The UN Secretary-General’s report on innovative voluntary financing options for AI capacity building proposes a Global Fund for AI with an initial target of $1-3 billion. The fund aims to ensure all countries secure an “irreducible minimum capacity” across skills, compute, data, and models, alongside national AI strategy development and engagement with international collaboration.
The first session of the Global Dialogue on AI Governance, established by General Assembly Resolution A/RES/79/325, is scheduled for July 2026 in Geneva, co-facilitated by Estonia and El Salvador. The dialogue will bring together governments, civil society, industry, and academia to address knowledge and financing gaps in AI capacity building. A follow-up session is planned for the 2027 STI Forum in New York.
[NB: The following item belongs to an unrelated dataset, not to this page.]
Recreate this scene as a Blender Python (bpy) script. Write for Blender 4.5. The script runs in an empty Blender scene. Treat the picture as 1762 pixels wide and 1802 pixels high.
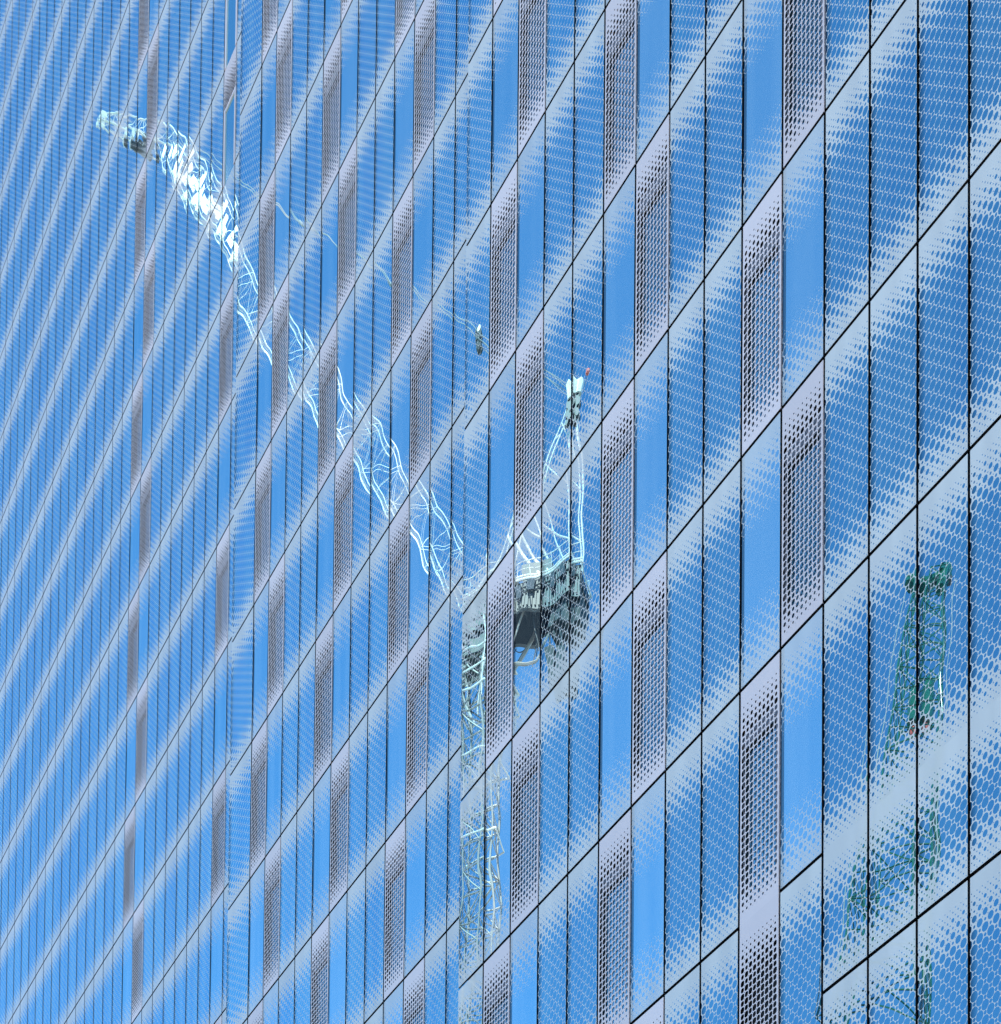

The Independent International Scientific Panel on AI, appointed in 2026 with 40 members, represents the first global scientific body tasked with assessing AI’s impact on societies.
Who it affects: Developing countries and LDCs that currently lack AI infrastructure and skills capacity. The fund, if established, would provide the first dedicated multilateral financing mechanism for AI literacy and capacity building.
What is notably missing: The Global Fund is a proposal, not an established mechanism. No committed funding exists yet. The Global Dialogue is a coordination forum without decision-making authority. The July 2026 session will be the first — no outcomes or commitments have been produced. The Scientific Panel is advisory only.